Metropolitan anonymous sprawl hides all sorts of marginalised people. Odd to say, but as proven by political voting behaviour, it is also the middle and upper middle-class who are most aloof from political activism or from structured institutional representation.
Their lack of political involvement implies an unconscious unhappiness and a hopeless expectation for a simple and quite miraculous solution that a charismatic leader would incarnate. The concept of middle class is per se obsolete in the new metropolitan world: it’s no longer the income that characterises the social group and the standard of living.

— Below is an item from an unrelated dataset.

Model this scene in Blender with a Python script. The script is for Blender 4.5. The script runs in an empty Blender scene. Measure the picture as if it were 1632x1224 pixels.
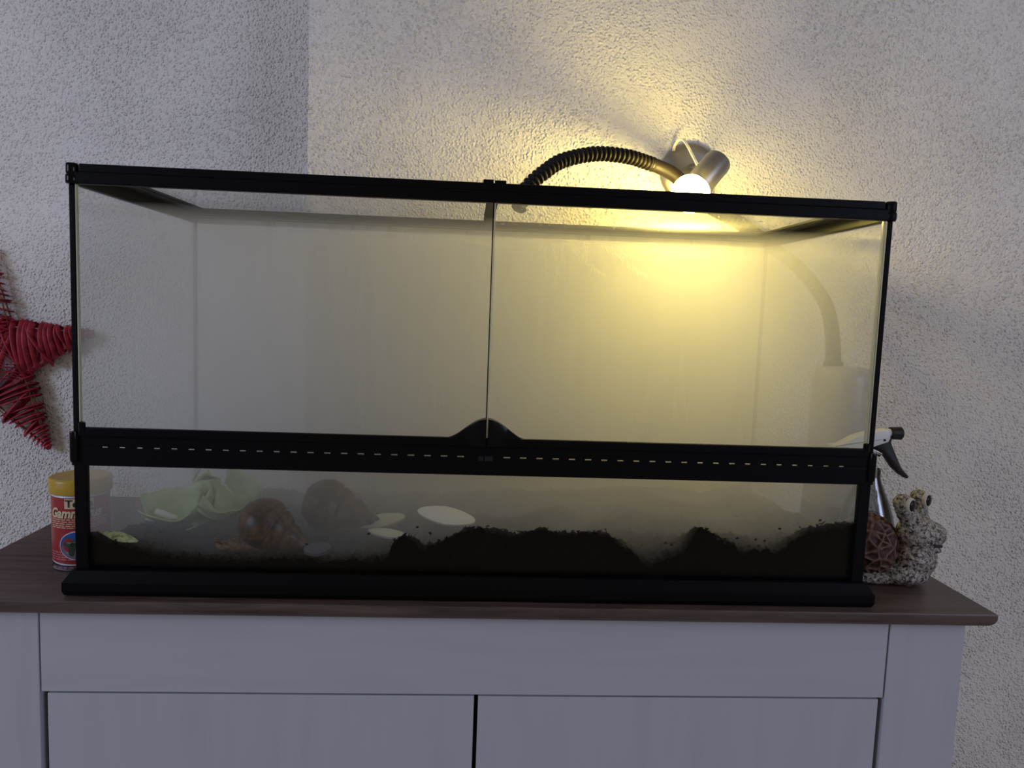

With $40,000 per year you are definitely not rich, yet you have the possibility to choose among diverse lifestyles and allocate your money in different ways and give your life some meaning which is not mere survival. The same happens if you make £200,000 per year: you are almost rich, but your lifestyle is not necessarily related to your money since you can still invest in a huge urban mansion or in travelling and education or God knows what, maybe even in a self-sustained bio-farm.
In contemporary society, for a growing section of the population, money – more precisely money-making meant as a proxy of success in life – is a secondary aspect in adopting a lifestyle as several sociologists have surveyed (or imagined) in the last decades.
Moreover, there are several public goods – such as clean air, easy communications, road safety, environmental quality in general – that no one can buy personally, and several risks are evenly shared by the rich and the poor. Governments and political processes in Western countries are unable to satisfy this major social demand since the political system, the dominant ideology and the economic tools have been engineered to respond to different basic needs,
As the arguments exposed above demonstrate, a primary issue concerns the opportunity, if not the necessity, to have a truer coincidence between citizens and places, area and administration.
Middle-class was typically non-territorial since it participated much more than other classes in urban individualist culture. However, in the recent past, middle-class constituted a variegated group of people with some direct responsibility in the social life, such as small businesses, professors, professionals, doctors, bank managers, and so on, who enjoyed a rank they considered significant and provided them with a sense of social direct responsibility.
On one hand, we have de-territorialised human relations – since technology allows interacting intensely with other people wherever you are physically located. On the other hand, which is the other side of the same coin, we have centralised the responsibility positions, so we have diminished the self-esteem – from a social point of view – of most of the middle-class participants who feel no more part of any real community.
To tame the populist rise, we should take the risk of returning some power and a role to civic local institutions and recreating a local ruling class – a middle-class – with enough power and respect to be capable of mediating between an overpowering centre and a “liquid” periphery.